The sunglasses market that Lyrix dominated
for so long has metamorphosed over the years from a simplistic,
notionally homogeneous one into a sophisticated web of segmentation
with all its attendant specificities: age groups, lifestyles, affiliation
choices, trend consciousness, plus a complex lot of swish-shopping
environments and brand alternatives. To survive in this environment,
Lyrix should evolve.
If MAS has so far failed to stem the tide,
it is because its attempts to stay in tune with consumers' changing
preferences have been half-hearted. While MAS' television campaign
portrayed Lyrix as a sunglasses brand for cool, confident yuppies,
its sales thrust focused on B and C class towns. The pricing, in
turn, was determined by this sales strategy. Further, the models
emphasised were classic Lyrix oldies.
Lifestyle brands are often born of rational
brand promises that then draw upon glamour power to grow their appeal.
Even after these brands evolve, they depend on their original rational
assurances of value to lend substance to their fashion gloss.
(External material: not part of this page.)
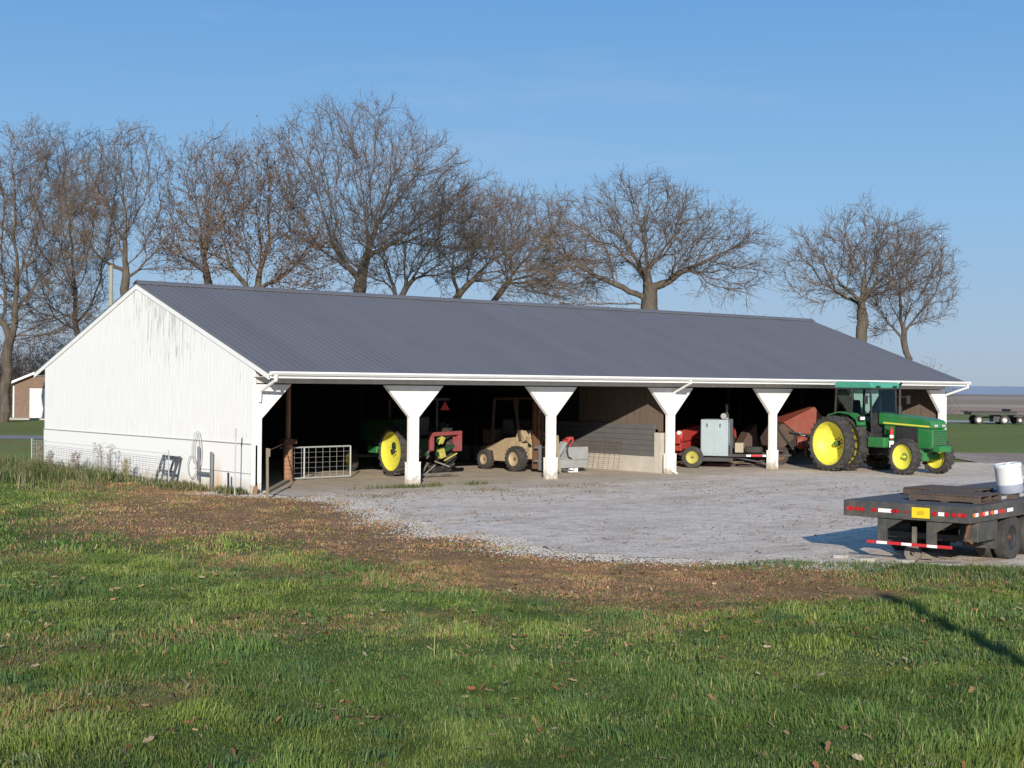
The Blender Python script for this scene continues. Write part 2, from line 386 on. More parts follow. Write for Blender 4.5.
def gravel_mat():
    m, nt, p = newmat('crushed_limestone'); L = nt.links.new
    tc = N(nt, 'ShaderNodeTexCoord')
    vo = N(nt, 'ShaderNodeTexVoronoi', Scale=22); L(tc.outputs['Object'], vo.inputs['Vector'])
    n1 = N(nt, 'ShaderNodeTexNoise', Scale=.55, Detail=10, Roughness=.72); L(tc.outputs['Object'], n1.inputs['Vector'])
    n2 = N(nt, 'ShaderNodeTexNoise', Scale=2.6, Detail=10, Roughness=.85)
    mp = N(nt, 'ShaderNodeMapping'); mp.inputs['Rotation'].default_value = (0, 0, R(40)); mp.inputs['Scale'].default_value = (.8, 1.1, 1)
    L(tc.outputs['Object'], mp.inputs[0]); L(mp.outputs[0], n2.inputs['Vector'])
    b = ramp(nt, n1.outputs['Fac'], [(.3, (.62, .50, .385)), (.5, (.86, .725, .585)), (.7, (.90, .78, .65))])
    st = ramp(nt, vo.outputs['Distance'], [(0, (1.1,)*3), (.5, (.92,)*3), (.8, (.55,)*3)])
    mx = N(nt, 'ShaderNodeMix', _data_type='RGBA', _blend_type='MULTIPLY'); mx.inputs[0].default_value = .8; L(b, mx.inputs[6]); L(st, mx.inputs[7])
    f = ramp(nt, n2.outputs['Fac'], [(.50, (0, 0, 0)), (.56, (.30,)*3), (.64, (.85,)*3)])
    m2 = N(nt, 'ShaderNodeMix', _data_type='RGBA'); L(f, m2.inputs[0]); L(mx.outputs[2], m2.inputs[6]); m2.inputs[7].default_value = (.30, .225, .16, 1)
    mr = N(nt, 'ShaderNodeMapping'); mr.inputs['Rotation'].default_value = (0, 0, R(8)); mr.inputs['Scale'].default_value = (.07, .9, 1); L(tc.outputs['Object'], mr.inputs[0])
    nr = N(nt, 'ShaderNodeTexNoise', Scale=1.0, Detail=4, Roughness=.6, Distortion=.6); L(mr.outputs[0], nr.inputs['Vector'])
    tr_ = ramp(nt, nr.outputs['Fac'], [(.35, (.84, .81, .78)), (.5, (1, 1, 1))])
    m3 = N(nt, 'ShaderNodeMix', _data_type='RGBA', _blend_type='MULTIPLY'); m3.inputs[0].default_value = 1; L(m2.outputs[2], m3.inputs[6]); L(tr_, m3.inputs[7])
    L(m3.outputs[2], p.inputs['Base Color']); p.inputs['Roughness'].default_value = .95; p.inputs['Specular IOR Level'].default_value = .1
    bp = N(nt, 'ShaderNodeBump', Strength=.7, Distance=.018); L(vo.outputs['Distance'], bp.inputs['Height']); bp.invert = True
    n4 = N(nt, 'ShaderNodeTexNoise', Scale=2.0, Detail=6, Roughness=.7); L(tc.outputs['Object'], n4.inputs['Vector'])
    b2 = N(nt, 'ShaderNodeBump', Strength=.5, Distance=.10); L(n4.outputs['Fac'], b2.inputs['Height']); L(b2.outputs[0], bp.inputs['Normal'])
    L(bp.outputs[0], p.inputs['Normal'])
    return m
M['gravel'] = gravel_mat()

def bark(name, a, b):
    m, nt, p = newmat(name); L = nt.links.new
    tc = N(nt, 'ShaderNodeTexCoord'); mp = N(nt, 'ShaderNodeMapping'); mp.inputs['Scale'].default_value = (4, 4, .8); L(tc.outputs['Object'], mp.inputs[0])
    n1 = N(nt, 'ShaderNodeTexNoise', Scale=1.2, Detail=6, Roughness=.7); L(mp.outputs[0], n1.inputs['Vector'])
    L(ramp(nt, n1.outputs['Fac'], [(.3, a), (.7, b)]), p.inputs['Base Color']); p.inputs['Roughness'].default_value = .95; p.inputs['Specular IOR Level'].default_value = .1
    return m
M['bark'] = bark('oak_bark', (.06, .05, .04), (.15, .125, .10))
M['twig'] = bark('bare_twigs', (.115, .083, .064), (.20, .15, .115))
M['barkdark'] = bark('dark_bark', (.045, .038, .034), (.10, .085, .075))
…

The
two are co-dependent and never contradictory, even though MAS' marketing
chief seems to think that there is a choice to be made between them.
Instead of calling in question Lyrix's carefully
nurtured synergy and linkage between hipness and solid science,
a reinterpretation of what glamour and science mean is needed. MAS'
Managing Director Tandon, on the other hand, needs to realise that
tackling fakes is no marketing strategy, but just a bottom-line
protection task.
To send Lyrix's positioning skittering from
addressing mature 35-plus loyalists to college teenies seems too
much of a knee-jerk reaction on the part of the company. Such a
course of action would also create the risk of alienating the core
franchise and rejection on part of disbelieving teenagers. It would
be cannier to isolate the core attitudes that the market seems to
be tuning to, which would integrate with and evolve the brand.
The insights obtained thus could also help
the company's brand make it big with the image-conscious 25-plus
consumers. The decision on whether to re-orient the brand completely
towards this segment or to hive off a brand extension would require
a fair degree of research and analysis on the segment's dynamics
and the implications for brand Lyrix's architecture.
Either course of action would give Lyrix a
hipper, younger spin, while allowing it to keep its 'establishment'
credentials intact. Rigorous interpretation and decoding of emerging
lifestyle affiliations are critical to survival of brands in this
category. As is re-energising of the brand with a view to creating
new loyalists with different socio-economic profiles.